# Supplied data:
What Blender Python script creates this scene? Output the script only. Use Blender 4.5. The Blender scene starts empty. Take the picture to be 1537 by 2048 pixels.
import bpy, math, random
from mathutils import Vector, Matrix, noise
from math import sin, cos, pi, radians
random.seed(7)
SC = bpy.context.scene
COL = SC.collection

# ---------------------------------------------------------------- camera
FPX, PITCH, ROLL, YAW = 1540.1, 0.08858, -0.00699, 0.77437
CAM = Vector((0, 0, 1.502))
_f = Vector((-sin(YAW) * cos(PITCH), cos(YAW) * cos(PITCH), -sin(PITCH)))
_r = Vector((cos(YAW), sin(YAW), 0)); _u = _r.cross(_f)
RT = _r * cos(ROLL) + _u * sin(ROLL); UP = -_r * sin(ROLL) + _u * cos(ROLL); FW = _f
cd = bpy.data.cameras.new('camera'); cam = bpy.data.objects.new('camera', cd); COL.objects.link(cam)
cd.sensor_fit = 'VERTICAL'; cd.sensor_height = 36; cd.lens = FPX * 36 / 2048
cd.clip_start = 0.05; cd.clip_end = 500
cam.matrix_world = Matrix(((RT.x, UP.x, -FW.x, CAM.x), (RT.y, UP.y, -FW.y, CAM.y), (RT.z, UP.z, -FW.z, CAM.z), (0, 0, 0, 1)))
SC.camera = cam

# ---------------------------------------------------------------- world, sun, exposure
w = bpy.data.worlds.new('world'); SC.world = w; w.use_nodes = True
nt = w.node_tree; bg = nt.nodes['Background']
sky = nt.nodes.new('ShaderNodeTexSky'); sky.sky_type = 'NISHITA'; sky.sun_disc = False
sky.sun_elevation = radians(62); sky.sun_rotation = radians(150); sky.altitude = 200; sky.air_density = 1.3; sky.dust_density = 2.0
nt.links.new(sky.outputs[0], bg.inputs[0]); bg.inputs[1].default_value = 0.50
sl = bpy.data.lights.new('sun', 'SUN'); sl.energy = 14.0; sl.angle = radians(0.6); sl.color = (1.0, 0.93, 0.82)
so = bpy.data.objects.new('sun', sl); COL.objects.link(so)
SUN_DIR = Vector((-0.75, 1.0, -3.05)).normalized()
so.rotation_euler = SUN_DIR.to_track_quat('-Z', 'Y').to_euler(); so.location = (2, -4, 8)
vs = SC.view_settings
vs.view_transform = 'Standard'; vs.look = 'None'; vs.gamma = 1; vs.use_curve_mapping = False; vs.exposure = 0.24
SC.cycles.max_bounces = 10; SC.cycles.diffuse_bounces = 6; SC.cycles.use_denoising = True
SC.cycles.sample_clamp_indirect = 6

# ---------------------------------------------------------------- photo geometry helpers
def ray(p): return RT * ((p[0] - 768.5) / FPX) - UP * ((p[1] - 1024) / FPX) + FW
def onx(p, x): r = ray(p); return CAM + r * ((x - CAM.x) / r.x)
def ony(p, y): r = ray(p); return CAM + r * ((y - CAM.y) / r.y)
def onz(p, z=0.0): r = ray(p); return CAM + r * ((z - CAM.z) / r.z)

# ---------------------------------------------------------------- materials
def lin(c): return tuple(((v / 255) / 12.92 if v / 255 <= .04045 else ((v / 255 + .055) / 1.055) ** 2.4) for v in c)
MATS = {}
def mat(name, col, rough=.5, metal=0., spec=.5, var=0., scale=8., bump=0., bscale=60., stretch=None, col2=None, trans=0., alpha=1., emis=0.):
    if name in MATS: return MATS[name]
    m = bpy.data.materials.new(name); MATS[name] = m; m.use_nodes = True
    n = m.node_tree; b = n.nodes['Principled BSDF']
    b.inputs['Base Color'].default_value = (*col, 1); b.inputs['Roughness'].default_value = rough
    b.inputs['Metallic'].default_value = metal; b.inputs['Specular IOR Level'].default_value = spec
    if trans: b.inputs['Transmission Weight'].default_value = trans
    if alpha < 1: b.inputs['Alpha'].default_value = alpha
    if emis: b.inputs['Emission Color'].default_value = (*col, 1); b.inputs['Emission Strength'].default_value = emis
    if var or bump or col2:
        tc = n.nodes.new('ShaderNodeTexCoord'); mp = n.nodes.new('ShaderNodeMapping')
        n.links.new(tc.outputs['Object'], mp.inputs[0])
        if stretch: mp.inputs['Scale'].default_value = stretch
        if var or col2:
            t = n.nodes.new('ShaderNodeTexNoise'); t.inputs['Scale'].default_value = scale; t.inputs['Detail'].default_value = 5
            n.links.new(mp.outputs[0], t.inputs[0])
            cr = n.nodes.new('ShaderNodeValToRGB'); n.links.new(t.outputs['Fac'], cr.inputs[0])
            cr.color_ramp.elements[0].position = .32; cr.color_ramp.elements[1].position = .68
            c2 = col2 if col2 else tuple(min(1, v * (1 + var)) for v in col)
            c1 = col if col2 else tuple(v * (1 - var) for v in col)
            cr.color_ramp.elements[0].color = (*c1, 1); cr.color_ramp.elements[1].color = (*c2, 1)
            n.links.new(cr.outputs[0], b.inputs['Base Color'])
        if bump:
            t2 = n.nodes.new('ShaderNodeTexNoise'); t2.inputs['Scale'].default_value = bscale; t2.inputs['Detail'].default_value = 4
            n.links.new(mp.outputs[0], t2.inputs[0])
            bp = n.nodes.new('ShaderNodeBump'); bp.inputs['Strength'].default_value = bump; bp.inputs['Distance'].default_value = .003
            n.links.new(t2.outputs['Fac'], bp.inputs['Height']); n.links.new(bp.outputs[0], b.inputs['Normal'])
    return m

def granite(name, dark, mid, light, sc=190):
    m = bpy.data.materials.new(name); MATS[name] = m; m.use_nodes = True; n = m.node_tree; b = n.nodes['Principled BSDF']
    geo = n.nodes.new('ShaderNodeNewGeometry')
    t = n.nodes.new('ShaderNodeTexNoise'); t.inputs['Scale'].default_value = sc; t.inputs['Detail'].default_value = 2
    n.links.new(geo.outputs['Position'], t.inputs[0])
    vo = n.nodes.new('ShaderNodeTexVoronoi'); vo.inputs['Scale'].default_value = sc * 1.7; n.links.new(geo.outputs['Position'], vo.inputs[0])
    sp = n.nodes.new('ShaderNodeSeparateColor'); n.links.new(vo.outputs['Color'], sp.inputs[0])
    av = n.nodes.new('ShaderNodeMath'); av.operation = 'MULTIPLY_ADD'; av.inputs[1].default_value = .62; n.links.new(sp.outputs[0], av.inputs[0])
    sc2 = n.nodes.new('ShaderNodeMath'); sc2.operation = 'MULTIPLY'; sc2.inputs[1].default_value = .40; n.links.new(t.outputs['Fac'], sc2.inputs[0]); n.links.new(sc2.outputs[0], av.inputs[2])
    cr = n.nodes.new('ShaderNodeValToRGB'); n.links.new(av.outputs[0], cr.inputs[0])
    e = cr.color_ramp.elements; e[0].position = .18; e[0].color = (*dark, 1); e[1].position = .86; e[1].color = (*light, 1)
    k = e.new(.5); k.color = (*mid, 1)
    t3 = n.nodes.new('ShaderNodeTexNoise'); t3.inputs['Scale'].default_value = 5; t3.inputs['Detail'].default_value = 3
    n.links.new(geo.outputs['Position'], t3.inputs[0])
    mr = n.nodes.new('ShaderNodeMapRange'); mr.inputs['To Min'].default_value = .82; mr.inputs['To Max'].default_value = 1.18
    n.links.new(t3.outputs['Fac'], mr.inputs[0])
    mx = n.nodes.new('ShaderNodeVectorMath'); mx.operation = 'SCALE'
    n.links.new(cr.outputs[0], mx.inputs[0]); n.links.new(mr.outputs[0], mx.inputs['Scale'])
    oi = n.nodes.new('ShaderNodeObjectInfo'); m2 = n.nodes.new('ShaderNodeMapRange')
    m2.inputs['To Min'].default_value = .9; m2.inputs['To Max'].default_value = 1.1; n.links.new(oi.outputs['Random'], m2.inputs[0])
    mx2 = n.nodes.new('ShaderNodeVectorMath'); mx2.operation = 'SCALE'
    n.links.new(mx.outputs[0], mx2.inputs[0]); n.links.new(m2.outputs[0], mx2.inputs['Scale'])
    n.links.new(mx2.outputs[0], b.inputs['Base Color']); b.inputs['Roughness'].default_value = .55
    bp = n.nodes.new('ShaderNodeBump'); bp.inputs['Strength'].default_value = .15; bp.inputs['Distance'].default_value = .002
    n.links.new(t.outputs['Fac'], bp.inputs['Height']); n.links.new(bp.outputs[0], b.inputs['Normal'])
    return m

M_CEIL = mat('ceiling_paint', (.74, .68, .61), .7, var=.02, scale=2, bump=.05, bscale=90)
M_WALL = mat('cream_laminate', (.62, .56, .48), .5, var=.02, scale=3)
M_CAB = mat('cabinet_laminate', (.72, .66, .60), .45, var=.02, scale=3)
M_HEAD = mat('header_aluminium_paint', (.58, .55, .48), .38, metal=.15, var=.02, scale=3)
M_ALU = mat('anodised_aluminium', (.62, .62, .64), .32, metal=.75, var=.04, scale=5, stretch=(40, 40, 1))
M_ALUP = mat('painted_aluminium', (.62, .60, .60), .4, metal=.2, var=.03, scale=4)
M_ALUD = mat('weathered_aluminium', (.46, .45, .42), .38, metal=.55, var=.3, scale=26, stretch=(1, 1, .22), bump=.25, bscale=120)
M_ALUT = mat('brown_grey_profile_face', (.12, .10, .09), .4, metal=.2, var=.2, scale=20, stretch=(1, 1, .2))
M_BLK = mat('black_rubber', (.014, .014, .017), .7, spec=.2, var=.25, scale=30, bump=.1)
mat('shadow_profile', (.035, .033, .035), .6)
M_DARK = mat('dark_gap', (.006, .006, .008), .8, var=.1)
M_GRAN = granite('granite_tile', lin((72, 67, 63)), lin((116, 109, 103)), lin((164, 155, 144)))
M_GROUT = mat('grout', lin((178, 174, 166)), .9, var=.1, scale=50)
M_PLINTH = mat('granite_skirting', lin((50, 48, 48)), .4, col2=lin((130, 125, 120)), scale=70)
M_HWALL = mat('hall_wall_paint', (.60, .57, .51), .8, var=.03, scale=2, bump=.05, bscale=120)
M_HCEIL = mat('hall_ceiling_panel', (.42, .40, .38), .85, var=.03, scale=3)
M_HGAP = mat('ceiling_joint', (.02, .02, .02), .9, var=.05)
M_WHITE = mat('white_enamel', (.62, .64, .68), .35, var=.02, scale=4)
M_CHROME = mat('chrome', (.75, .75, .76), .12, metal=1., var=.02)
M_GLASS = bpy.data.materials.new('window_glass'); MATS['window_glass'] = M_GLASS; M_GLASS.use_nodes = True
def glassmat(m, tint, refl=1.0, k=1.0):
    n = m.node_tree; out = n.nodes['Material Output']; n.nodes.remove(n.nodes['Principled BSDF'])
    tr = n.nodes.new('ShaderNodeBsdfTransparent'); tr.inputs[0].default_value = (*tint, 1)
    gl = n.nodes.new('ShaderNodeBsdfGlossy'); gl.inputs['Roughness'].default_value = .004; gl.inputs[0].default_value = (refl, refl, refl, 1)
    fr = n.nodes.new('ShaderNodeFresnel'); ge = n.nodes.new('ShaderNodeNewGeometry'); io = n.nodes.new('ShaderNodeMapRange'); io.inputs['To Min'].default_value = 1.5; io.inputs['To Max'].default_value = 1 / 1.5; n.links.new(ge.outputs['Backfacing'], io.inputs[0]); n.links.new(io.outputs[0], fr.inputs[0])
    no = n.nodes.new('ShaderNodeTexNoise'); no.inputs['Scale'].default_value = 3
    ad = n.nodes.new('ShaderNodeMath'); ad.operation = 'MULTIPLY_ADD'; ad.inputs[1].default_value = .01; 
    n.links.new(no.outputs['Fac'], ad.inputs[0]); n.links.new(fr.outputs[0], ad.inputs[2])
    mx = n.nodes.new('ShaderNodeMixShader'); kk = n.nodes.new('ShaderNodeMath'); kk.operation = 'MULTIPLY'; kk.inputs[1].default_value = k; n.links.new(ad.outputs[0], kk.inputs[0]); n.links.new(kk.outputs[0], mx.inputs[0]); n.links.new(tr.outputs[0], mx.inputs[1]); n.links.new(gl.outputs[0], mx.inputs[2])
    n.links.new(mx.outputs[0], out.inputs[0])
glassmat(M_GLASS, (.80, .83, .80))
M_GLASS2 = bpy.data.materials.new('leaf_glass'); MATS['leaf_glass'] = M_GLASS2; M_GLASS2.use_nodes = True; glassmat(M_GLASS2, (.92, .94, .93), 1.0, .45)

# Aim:
In the listing above, find the line containing "scale=2, bump=.05, bscale=90)" and the line containing "scale=2, bump=.05, bscale=120)", then repeat those two lines and everything between them exactly.

# Result:
M_CEIL = mat('ceiling_paint', (.74, .68, .61), .7, var=.02, scale=2, bump=.05, bscale=90)
M_WALL = mat('cream_laminate', (.62, .56, .48), .5, var=.02, scale=3)
M_CAB = mat('cabinet_laminate', (.72, .66, .60), .45, var=.02, scale=3)
M_HEAD = mat('header_aluminium_paint', (.58, .55, .48), .38, metal=.15, var=.02, scale=3)
M_ALU = mat('anodised_aluminium', (.62, .62, .64), .32, metal=.75, var=.04, scale=5, stretch=(40, 40, 1))
M_ALUP = mat('painted_aluminium', (.62, .60, .60), .4, metal=.2, var=.03, scale=4)
M_ALUD = mat('weathered_aluminium', (.46, .45, .42), .38, metal=.55, var=.3, scale=26, stretch=(1, 1, .22), bump=.25, bscale=120)
M_ALUT = mat('brown_grey_profile_face', (.12, .10, .09), .4, metal=.2, var=.2, scale=20, stretch=(1, 1, .2))
M_BLK = mat('black_rubber', (.014, .014, .017), .7, spec=.2, var=.25, scale=30, bump=.1)
mat('shadow_profile', (.035, .033, .035), .6)
M_DARK = mat('dark_gap', (.006, .006, .008), .8, var=.1)
M_GRAN = granite('granite_tile', lin((72, 67, 63)), lin((116, 109, 103)), lin((164, 155, 144)))
M_GROUT = mat('grout', lin((178, 174, 166)), .9, var=.1, scale=50)
M_PLINTH = mat('granite_skirting', lin((50, 48, 48)), .4, col2=lin((130, 125, 120)), scale=70)
M_HWALL = mat('hall_wall_paint', (.60, .57, .51), .8, var=.03, scale=2, bump=.05, bscale=120)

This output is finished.